◆ **What to produce**
Write out, word for word, every line from the first one through the line that holds "loc=(0, YN, 0))", and nothing else; skip the pictures.

===== Information supplied

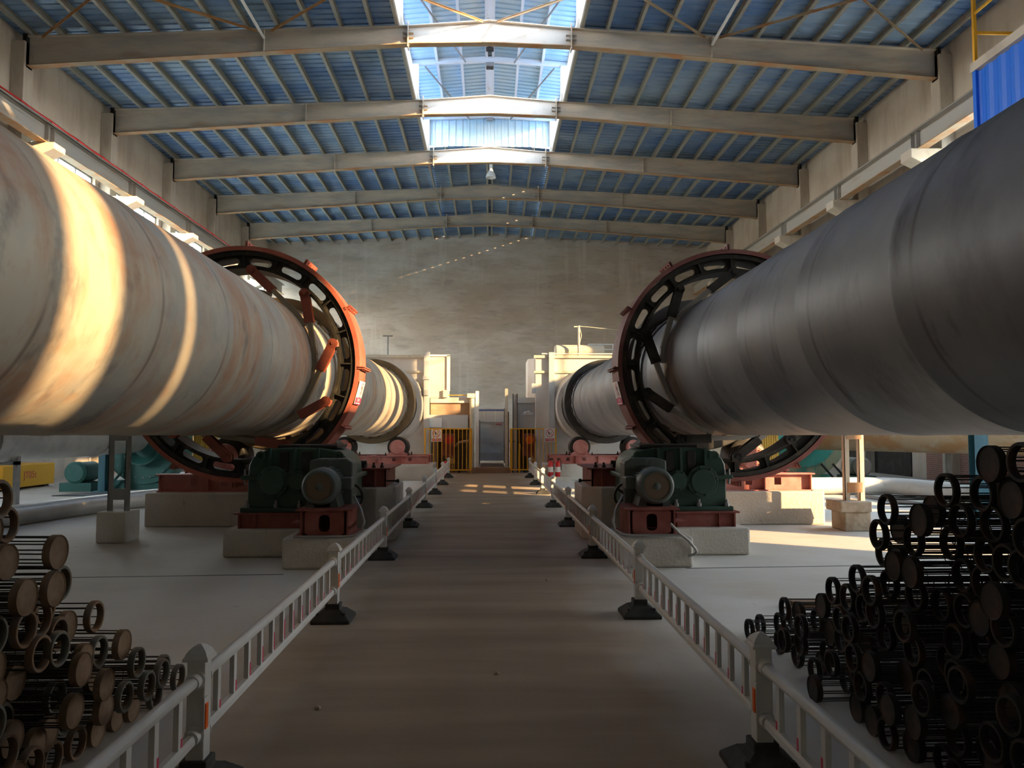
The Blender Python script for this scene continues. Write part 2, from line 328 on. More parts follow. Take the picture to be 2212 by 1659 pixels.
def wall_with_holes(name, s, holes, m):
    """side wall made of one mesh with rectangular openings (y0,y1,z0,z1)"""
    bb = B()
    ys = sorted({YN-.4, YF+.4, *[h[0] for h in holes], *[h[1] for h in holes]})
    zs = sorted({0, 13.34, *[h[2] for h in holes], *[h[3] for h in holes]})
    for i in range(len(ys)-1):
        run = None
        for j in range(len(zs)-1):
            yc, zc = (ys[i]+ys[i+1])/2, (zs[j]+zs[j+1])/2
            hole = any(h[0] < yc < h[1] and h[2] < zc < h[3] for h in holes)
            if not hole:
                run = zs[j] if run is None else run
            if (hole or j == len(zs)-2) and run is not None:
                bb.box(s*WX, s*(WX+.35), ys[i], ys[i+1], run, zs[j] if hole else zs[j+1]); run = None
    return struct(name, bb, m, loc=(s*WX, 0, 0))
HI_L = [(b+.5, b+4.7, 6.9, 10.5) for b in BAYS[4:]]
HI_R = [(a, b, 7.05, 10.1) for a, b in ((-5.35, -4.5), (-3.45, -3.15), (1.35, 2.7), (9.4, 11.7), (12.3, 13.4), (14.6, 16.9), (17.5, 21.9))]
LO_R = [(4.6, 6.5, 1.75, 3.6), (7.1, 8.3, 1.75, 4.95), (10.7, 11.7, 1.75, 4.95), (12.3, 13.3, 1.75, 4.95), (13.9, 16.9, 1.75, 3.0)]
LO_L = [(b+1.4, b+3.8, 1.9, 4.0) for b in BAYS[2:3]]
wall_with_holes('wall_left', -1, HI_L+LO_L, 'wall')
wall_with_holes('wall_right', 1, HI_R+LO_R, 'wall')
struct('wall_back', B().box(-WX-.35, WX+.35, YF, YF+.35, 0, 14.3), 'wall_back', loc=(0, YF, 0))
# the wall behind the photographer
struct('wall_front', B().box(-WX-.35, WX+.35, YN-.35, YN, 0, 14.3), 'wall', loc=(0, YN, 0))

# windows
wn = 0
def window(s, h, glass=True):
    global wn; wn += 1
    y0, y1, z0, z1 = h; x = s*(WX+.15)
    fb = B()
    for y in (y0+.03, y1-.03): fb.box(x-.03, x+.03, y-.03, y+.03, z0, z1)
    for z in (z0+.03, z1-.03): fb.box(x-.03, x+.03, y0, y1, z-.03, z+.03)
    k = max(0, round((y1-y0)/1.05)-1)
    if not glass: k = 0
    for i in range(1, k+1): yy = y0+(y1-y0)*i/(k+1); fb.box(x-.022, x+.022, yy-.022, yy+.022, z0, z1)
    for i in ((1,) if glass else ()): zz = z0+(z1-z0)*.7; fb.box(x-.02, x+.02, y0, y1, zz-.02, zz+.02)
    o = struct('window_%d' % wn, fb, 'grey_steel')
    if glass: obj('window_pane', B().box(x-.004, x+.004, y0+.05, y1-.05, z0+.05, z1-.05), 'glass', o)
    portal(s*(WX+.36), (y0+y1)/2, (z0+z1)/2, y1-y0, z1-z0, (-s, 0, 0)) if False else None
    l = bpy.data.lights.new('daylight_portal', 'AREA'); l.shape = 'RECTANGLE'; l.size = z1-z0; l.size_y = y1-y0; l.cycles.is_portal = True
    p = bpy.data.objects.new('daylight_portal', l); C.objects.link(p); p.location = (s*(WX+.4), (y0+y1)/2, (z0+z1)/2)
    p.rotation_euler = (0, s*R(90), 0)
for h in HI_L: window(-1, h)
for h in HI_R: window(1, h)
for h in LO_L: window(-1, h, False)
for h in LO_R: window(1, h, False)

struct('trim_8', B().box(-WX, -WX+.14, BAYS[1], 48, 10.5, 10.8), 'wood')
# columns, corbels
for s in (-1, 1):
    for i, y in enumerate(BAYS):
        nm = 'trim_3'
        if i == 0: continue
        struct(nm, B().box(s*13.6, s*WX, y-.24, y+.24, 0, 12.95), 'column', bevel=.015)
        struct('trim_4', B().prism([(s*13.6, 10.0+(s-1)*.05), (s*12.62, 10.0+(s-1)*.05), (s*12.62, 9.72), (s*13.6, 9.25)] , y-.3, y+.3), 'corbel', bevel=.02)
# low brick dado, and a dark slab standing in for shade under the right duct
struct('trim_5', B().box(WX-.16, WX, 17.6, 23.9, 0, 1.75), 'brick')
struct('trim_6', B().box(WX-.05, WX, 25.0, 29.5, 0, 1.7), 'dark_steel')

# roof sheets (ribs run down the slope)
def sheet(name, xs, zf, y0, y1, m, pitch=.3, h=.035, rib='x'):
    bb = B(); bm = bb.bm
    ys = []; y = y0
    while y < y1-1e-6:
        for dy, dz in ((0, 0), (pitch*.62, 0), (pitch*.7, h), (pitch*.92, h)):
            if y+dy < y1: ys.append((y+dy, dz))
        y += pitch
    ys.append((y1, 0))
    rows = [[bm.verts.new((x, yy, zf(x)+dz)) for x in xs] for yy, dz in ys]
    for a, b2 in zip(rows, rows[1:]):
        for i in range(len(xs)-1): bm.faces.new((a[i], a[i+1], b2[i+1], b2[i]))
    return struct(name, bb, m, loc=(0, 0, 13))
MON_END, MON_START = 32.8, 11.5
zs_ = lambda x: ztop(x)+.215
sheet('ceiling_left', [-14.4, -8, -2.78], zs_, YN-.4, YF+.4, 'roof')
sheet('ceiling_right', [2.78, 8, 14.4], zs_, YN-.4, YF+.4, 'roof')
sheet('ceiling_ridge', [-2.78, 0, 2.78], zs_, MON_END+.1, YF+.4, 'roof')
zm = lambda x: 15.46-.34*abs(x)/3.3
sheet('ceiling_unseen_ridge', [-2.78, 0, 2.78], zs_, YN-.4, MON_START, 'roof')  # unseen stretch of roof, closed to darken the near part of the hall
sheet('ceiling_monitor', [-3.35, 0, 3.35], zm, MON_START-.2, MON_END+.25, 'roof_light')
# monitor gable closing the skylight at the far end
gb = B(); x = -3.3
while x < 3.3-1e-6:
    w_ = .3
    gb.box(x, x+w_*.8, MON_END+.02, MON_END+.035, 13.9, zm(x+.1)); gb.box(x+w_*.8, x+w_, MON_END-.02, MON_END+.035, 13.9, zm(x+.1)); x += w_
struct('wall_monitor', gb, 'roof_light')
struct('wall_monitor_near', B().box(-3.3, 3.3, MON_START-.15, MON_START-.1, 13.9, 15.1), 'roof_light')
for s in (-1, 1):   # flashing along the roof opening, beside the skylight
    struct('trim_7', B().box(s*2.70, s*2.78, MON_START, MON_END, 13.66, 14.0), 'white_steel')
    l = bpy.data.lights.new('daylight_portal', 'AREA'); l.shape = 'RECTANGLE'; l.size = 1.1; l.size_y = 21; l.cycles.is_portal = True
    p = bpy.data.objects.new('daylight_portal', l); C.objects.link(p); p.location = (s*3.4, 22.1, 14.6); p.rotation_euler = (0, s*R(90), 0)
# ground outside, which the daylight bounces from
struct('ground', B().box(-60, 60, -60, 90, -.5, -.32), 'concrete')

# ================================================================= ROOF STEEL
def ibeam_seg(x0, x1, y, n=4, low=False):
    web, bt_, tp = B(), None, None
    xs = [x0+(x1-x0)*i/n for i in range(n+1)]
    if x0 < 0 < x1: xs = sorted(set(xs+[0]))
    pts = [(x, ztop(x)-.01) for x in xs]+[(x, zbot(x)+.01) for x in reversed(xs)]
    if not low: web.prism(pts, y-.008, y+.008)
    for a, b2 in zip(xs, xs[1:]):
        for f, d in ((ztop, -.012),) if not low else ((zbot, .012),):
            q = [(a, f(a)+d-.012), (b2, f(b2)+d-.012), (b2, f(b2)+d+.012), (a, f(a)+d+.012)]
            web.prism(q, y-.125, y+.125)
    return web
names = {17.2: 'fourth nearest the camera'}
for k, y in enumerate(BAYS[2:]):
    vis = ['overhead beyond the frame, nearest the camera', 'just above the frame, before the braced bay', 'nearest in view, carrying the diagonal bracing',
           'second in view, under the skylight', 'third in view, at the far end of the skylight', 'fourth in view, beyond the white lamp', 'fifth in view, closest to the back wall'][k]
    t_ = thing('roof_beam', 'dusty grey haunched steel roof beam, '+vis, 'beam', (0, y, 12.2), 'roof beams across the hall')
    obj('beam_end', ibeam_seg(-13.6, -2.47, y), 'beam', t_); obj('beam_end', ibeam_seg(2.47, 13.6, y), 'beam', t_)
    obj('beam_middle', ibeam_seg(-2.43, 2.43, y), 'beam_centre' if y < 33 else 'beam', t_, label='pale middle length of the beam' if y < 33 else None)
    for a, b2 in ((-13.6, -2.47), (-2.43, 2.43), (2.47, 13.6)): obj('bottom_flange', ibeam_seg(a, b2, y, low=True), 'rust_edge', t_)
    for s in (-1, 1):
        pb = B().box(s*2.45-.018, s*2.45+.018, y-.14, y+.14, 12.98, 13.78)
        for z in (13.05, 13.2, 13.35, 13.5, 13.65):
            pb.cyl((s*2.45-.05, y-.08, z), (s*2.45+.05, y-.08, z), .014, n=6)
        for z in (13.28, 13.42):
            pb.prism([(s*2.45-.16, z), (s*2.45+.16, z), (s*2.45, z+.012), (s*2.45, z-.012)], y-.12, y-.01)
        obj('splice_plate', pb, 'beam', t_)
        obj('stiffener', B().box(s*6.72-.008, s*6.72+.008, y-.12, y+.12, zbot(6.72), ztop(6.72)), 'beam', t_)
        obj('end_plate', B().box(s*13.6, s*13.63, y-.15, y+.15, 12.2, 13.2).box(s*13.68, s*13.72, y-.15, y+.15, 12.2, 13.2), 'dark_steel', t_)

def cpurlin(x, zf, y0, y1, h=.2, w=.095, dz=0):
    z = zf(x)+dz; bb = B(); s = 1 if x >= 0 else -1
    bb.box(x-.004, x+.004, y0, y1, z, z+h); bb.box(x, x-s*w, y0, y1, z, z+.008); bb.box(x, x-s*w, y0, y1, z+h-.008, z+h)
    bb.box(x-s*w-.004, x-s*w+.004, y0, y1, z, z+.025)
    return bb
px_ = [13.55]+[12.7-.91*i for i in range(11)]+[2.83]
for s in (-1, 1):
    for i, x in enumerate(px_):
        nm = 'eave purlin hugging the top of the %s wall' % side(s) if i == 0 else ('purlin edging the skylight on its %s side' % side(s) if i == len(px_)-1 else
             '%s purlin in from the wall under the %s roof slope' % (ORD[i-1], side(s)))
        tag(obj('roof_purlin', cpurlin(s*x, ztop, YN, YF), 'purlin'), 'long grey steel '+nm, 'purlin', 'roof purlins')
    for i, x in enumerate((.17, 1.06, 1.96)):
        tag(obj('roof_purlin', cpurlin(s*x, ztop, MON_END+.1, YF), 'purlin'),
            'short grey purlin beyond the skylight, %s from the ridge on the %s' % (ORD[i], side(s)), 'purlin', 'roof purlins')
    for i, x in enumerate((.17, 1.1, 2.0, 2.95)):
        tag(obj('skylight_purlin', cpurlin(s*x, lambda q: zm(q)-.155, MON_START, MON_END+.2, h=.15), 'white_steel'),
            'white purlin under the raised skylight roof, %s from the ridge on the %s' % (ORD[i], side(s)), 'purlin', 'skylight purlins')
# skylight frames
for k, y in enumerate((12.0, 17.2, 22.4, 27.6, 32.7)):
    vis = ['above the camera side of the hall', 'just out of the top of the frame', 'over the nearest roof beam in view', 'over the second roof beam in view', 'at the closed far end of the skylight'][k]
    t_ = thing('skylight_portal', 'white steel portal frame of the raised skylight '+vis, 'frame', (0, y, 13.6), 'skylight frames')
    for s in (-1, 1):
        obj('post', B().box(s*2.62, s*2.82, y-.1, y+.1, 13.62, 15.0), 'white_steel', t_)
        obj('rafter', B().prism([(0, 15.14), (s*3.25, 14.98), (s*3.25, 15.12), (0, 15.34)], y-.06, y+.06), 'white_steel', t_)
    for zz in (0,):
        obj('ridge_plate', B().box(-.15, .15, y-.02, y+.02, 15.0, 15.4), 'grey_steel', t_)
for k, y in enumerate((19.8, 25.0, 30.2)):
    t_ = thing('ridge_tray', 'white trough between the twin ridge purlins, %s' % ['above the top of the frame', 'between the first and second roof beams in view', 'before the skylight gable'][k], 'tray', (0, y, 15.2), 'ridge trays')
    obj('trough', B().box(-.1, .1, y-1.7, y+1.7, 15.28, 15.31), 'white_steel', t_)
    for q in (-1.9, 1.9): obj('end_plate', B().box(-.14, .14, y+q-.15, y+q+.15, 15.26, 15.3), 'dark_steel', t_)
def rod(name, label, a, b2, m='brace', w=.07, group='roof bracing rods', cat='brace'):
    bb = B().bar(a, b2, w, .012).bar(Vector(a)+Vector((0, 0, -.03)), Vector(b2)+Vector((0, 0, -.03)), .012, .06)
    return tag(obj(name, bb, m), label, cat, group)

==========

◆ **Solution to this problem**
The Blender Python script for this scene continues. Write part 2, from line 328 on. More parts follow. Take the picture to be 2212 by 1659 pixels.
def wall_with_holes(name, s, holes, m):
    """side wall made of one mesh with rectangular openings (y0,y1,z0,z1)"""
    bb = B()
    ys = sorted({YN-.4, YF+.4, *[h[0] for h in holes], *[h[1] for h in holes]})
    zs = sorted({0, 13.34, *[h[2] for h in holes], *[h[3] for h in holes]})
    for i in range(len(ys)-1):
        run = None
        for j in range(len(zs)-1):
            yc, zc = (ys[i]+ys[i+1])/2, (zs[j]+zs[j+1])/2
            hole = any(h[0] < yc < h[1] and h[2] < zc < h[3] for h in holes)
            if not hole:
                run = zs[j] if run is None else run
            if (hole or j == len(zs)-2) and run is not None:
                bb.box(s*WX, s*(WX+.35), ys[i], ys[i+1], run, zs[j] if hole else zs[j+1]); run = None
    return struct(name, bb, m, loc=(s*WX, 0, 0))
HI_L = [(b+.5, b+4.7, 6.9, 10.5) for b in BAYS[4:]]
HI_R = [(a, b, 7.05, 10.1) for a, b in ((-5.35, -4.5), (-3.45, -3.15), (1.35, 2.7), (9.4, 11.7), (12.3, 13.4), (14.6, 16.9), (17.5, 21.9))]
LO_R = [(4.6, 6.5, 1.75, 3.6), (7.1, 8.3, 1.75, 4.95), (10.7, 11.7, 1.75, 4.95), (12.3, 13.3, 1.75, 4.95), (13.9, 16.9, 1.75, 3.0)]
LO_L = [(b+1.4, b+3.8, 1.9, 4.0) for b in BAYS[2:3]]
wall_with_holes('wall_left', -1, HI_L+LO_L, 'wall')
wall_with_holes('wall_right', 1, HI_R+LO_R, 'wall')
struct('wall_back', B().box(-WX-.35, WX+.35, YF, YF+.35, 0, 14.3), 'wall_back', loc=(0, YF, 0))
# the wall behind the photographer
struct('wall_front', B().box(-WX-.35, WX+.35, YN-.35, YN, 0, 14.3), 'wall', loc=(0, YN, 0))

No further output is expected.